══ Records for the exercise ══

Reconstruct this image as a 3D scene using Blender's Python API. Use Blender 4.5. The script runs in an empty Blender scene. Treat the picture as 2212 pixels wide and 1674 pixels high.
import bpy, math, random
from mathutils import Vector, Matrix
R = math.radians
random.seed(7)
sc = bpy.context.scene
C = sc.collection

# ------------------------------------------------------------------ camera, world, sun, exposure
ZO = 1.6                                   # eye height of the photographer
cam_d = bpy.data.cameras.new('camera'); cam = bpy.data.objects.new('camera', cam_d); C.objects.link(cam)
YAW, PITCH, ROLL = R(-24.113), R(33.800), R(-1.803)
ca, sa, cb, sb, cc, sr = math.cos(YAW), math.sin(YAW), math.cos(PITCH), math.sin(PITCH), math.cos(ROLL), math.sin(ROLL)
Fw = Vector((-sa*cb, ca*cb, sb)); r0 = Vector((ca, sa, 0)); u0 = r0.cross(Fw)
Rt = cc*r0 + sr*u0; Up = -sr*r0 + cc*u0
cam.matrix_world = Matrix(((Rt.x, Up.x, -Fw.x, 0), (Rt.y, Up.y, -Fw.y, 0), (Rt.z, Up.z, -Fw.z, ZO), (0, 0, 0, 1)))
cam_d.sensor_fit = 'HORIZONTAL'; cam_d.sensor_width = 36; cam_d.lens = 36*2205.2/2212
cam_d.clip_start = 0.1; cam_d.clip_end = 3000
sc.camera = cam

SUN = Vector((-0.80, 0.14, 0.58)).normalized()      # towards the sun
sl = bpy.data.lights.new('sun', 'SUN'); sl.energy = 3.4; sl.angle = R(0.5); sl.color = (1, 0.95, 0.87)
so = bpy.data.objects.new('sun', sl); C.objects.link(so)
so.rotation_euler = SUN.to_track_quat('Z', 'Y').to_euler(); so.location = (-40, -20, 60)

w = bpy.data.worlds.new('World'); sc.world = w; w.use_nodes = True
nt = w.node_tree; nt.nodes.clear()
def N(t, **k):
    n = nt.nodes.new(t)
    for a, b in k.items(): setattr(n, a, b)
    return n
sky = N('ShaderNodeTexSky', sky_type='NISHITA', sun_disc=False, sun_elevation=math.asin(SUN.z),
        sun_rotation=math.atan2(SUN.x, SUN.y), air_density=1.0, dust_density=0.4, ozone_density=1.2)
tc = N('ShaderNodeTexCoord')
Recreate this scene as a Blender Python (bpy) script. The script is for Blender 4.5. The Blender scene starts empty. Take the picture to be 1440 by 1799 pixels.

═══

◆ What you need to do: Using the material above, gather every line that includes "empty".

◆ Written response:
Reconstruct this image as a 3D scene using Blender's Python API. Use Blender 4.5. The script runs in an empty Blender scene. Treat the picture as 2212 pixels wide and 1674 pixels high.
Recreate this scene as a Blender Python (bpy) script. The script is for Blender 4.5. The Blender scene starts empty. Take the picture to be 1440 by 1799 pixels.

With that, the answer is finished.